INSTRUCTION — The listing below should be copied in full, word for word.

RECORDED DATA —
====

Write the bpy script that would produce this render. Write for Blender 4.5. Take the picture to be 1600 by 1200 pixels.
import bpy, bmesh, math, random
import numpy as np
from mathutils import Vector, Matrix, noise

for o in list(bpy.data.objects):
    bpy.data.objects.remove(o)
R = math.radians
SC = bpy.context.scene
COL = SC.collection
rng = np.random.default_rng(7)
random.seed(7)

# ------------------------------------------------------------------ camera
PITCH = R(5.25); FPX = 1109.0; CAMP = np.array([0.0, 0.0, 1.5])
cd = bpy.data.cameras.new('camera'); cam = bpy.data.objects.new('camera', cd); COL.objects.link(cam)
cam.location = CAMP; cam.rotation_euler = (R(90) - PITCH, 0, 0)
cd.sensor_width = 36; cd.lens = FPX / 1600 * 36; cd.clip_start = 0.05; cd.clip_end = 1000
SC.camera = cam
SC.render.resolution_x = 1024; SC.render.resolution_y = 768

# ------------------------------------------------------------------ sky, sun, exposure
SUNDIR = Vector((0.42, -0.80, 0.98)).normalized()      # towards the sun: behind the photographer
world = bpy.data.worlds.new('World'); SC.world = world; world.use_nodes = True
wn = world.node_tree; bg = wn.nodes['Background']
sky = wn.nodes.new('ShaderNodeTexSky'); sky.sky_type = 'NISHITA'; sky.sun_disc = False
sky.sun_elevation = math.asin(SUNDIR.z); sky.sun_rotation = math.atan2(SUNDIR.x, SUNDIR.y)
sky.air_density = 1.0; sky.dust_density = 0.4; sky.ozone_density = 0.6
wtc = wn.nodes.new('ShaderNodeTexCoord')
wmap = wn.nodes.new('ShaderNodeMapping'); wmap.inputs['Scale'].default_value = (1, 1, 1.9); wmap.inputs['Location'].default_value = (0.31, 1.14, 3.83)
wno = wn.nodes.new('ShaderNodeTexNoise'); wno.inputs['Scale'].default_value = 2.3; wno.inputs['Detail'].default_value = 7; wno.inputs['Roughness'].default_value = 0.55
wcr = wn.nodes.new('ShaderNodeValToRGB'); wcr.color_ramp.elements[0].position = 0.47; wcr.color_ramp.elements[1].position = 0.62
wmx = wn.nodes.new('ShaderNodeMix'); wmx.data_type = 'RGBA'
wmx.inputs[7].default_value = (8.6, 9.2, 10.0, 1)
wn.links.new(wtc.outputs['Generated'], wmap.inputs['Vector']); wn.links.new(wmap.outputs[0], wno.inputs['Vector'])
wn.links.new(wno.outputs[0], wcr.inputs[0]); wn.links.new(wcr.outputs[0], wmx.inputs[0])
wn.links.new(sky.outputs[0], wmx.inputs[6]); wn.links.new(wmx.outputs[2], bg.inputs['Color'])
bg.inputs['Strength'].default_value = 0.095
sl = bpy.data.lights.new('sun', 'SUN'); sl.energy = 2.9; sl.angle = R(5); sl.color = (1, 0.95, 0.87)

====

TASK RESPONSE —
Write the bpy script that would produce this render. Write for Blender 4.5. Take the picture to be 1600 by 1200 pixels.
import bpy, bmesh, math, random
import numpy as np
from mathutils import Vector, Matrix, noise

for o in list(bpy.data.objects):
    bpy.data.objects.remove(o)
R = math.radians
SC = bpy.context.scene
COL = SC.collection
rng = np.random.default_rng(7)
random.seed(7)

# ------------------------------------------------------------------ camera
PITCH = R(5.25); FPX = 1109.0; CAMP = np.array([0.0, 0.0, 1.5])
cd = bpy.data.cameras.new('camera'); cam = bpy.data.objects.new('camera', cd); COL.objects.link(cam)
cam.location = CAMP; cam.rotation_euler = (R(90) - PITCH, 0, 0)
cd.sensor_width = 36; cd.lens = FPX / 1600 * 36; cd.clip_start = 0.05; cd.clip_end = 1000
SC.camera = cam
SC.render.resolution_x = 1024; SC.render.resolution_y = 768

# ------------------------------------------------------------------ sky, sun, exposure
SUNDIR = Vector((0.42, -0.80, 0.98)).normalized()      # towards the sun: behind the photographer
world = bpy.data.worlds.new('World'); SC.world = world; world.use_nodes = True
wn = world.node_tree; bg = wn.nodes['Background']
sky = wn.nodes.new('ShaderNodeTexSky'); sky.sky_type = 'NISHITA'; sky.sun_disc = False
sky.sun_elevation = math.asin(SUNDIR.z); sky.sun_rotation = math.atan2(SUNDIR.x, SUNDIR.y)
sky.air_density = 1.0; sky.dust_density = 0.4; sky.ozone_density = 0.6
wtc = wn.nodes.new('ShaderNodeTexCoord')
wmap = wn.nodes.new('ShaderNodeMapping'); wmap.inputs['Scale'].default_value = (1, 1, 1.9); wmap.inputs['Location'].default_value = (0.31, 1.14, 3.83)
wno = wn.nodes.new('ShaderNodeTexNoise'); wno.inputs['Scale'].default_value = 2.3; wno.inputs['Detail'].default_value = 7; wno.inputs['Roughness'].default_value = 0.55
wcr = wn.nodes.new('ShaderNodeValToRGB'); wcr.color_ramp.elements[0].position = 0.47; wcr.color_ramp.elements[1].position = 0.62
wmx = wn.nodes.new('ShaderNodeMix'); wmx.data_type = 'RGBA'
wmx.inputs[7].default_value = (8.6, 9.2, 10.0, 1)
wn.links.new(wtc.outputs['Generated'], wmap.inputs['Vector']); wn.links.new(wmap.outputs[0], wno.inputs['Vector'])
wn.links.new(wno.outputs[0], wcr.inputs[0]); wn.links.new(wcr.outputs[0], wmx.inputs[0])
wn.links.new(sky.outputs[0], wmx.inputs[6]); wn.links.new(wmx.outputs[2], bg.inputs['Color'])
bg.inputs['Strength'].default_value = 0.095
sl = bpy.data.lights.new('sun', 'SUN'); sl.energy = 2.9; sl.angle = R(5); sl.color = (1, 0.95, 0.87)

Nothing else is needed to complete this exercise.